As the Fed, BoE and the ECB continue to pursue contractionary monetary policy, there is a growing risk that recession could be more severe than anticipated should they continue to hike interest rates in the face of stickier inflation. This would be bad news for equity markets, but squashing inflation at the cost of economic growth would be positive for longer term bonds, which could benefit from both a repricing of lower longer term inflation and a potential flight to safety trade.”

He thinks that 10-year gilts with a yield of around 4.6% look like they are in a sweet spot in the curve. Yields have moved substantially higher over the last couple of months, but it is noticeable that even after the BoE tightened by a surprise 0.5%, the 10 year and above were reasonably well supported.

Central Banks acting tough on inflation is eventually going to be good news for longer term government debt. Fund investors could look to the Lyxor Core UK Government Bond UCITS ETF as a decent proxy for exposure. The effective duration of the FTSE Actuaries UK Conventional Gilts All Stocks Index that it aims to track is around nine years,” he says.


Another area with pockets of value is Asia. It has significantly underperformed other markets over the last two years, with the MSCI AC Asia ex Japan Index lagging the S&P 500 by 35% since the start of 2021.

The underperformancehas mainly been driven by weakness in China where investors have been concerned at the political situation, as well as the slowdown in the local economy. This has left Asian markets on a significant discount to other areas with the PE ratio coming in at around 13 compared to more than 16 for the MSCI AC World Index.

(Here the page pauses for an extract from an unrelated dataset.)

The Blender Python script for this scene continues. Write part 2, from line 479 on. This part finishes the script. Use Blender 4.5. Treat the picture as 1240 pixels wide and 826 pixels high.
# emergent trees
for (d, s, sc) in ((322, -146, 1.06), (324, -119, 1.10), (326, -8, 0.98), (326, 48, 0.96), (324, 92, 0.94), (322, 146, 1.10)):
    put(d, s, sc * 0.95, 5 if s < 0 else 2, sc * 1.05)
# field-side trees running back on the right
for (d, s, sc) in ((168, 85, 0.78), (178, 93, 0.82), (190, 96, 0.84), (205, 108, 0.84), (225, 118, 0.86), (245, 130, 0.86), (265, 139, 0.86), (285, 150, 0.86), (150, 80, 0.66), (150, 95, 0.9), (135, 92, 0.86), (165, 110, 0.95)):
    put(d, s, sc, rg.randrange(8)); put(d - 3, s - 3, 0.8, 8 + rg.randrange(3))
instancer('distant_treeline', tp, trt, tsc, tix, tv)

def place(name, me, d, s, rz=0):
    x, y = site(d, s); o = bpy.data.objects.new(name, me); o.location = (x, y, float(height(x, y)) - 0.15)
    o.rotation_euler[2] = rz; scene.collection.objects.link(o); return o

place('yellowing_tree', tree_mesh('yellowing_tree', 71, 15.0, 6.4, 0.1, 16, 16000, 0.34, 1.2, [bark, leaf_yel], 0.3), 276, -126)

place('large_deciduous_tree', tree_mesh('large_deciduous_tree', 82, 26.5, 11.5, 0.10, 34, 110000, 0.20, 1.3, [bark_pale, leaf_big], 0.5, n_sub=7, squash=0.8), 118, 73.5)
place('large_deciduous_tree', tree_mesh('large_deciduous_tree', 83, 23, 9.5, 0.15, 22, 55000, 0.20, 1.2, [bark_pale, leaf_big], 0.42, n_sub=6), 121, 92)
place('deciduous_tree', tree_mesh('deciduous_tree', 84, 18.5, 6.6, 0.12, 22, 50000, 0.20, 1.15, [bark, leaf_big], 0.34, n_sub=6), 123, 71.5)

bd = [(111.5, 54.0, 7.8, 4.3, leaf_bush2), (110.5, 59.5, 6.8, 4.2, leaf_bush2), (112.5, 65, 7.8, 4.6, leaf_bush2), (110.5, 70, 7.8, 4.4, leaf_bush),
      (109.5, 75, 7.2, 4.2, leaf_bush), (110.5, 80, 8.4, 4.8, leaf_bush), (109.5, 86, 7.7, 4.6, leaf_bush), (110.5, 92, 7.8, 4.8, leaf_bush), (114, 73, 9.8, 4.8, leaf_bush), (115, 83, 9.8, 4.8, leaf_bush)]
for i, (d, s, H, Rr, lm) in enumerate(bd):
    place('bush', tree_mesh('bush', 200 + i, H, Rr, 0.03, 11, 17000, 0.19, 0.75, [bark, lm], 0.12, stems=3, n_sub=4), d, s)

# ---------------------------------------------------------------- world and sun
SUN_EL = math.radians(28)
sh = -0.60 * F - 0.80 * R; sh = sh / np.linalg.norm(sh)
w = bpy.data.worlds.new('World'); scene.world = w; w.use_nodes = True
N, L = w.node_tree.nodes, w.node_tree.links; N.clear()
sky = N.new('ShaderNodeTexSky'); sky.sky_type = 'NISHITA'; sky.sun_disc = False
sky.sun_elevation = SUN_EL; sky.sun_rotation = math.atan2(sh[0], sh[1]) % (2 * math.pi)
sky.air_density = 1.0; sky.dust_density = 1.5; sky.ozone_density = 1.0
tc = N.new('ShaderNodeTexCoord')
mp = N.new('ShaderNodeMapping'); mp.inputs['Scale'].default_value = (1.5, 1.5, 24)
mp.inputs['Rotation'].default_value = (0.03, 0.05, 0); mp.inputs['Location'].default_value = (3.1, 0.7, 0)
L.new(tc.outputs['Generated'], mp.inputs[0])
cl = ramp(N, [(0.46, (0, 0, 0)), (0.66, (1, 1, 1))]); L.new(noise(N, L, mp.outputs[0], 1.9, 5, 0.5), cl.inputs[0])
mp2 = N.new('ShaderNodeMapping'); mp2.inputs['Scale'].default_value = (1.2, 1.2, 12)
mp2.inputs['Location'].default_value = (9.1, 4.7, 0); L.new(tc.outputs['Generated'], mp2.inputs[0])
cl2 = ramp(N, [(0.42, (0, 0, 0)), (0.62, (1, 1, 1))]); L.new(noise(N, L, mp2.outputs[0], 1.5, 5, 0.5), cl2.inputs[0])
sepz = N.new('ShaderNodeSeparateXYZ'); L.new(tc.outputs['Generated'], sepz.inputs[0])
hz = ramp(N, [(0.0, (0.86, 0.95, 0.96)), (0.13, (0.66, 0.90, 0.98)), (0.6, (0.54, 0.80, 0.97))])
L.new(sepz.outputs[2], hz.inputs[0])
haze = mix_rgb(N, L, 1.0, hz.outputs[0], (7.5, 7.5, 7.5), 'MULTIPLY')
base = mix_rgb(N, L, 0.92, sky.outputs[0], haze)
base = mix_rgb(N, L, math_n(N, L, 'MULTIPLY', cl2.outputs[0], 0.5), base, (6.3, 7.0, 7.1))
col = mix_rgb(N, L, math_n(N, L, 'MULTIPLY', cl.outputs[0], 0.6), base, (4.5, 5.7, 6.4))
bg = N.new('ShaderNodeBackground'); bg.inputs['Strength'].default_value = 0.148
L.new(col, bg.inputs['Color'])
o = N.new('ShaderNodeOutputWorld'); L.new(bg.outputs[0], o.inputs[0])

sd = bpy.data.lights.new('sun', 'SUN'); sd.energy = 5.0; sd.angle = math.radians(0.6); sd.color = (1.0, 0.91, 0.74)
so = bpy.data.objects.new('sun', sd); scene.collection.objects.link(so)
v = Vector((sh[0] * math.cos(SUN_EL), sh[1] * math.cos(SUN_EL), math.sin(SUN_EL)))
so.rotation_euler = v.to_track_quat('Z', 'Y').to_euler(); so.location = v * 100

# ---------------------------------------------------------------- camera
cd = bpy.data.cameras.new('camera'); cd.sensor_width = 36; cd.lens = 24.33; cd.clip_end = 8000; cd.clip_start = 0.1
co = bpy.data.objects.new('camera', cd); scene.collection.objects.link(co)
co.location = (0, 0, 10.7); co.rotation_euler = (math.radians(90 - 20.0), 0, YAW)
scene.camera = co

While uncertainty across the global economy will no doubt be unhelpful in the short-term, looking further ahead, the region still has many attractive qualities including lower levels of indebtedness and a much younger, more dynamic workforce. As a result, for longer-term investors, this may represent an attractive valuation opportunity to add exposure to the likes of China, India and Taiwan to a portfolio,” says Hughes.

He singles out the £870m Schroder Asia Pacific investment trust (LON: SDP) whose management have built a long track record of outperformance across a variety of different market conditions.

Currently the trust is significantly underweight China, but overweight Hong Kong with large exposure to both technology and financials in the region. It is on a discount of over 11% with the board actively buying back shares, which should limit the discount from widening further,” he says.

Yearsley is another fan of the region and says that there are large parts of it that are cheap and overlooked despite the excellent long-term growth potential on offer.

Long-term, it’s the growth of the rising middle class consumer you are buying alongside the new manufacturing hubs of the world. The catalyst for improved performance is better numbers from China and maybe some stimulus.”

He recommends a core fund such as FSSA Asia Focus alongside a more specialist holding like Fidelity Asia Pacific Opportunities.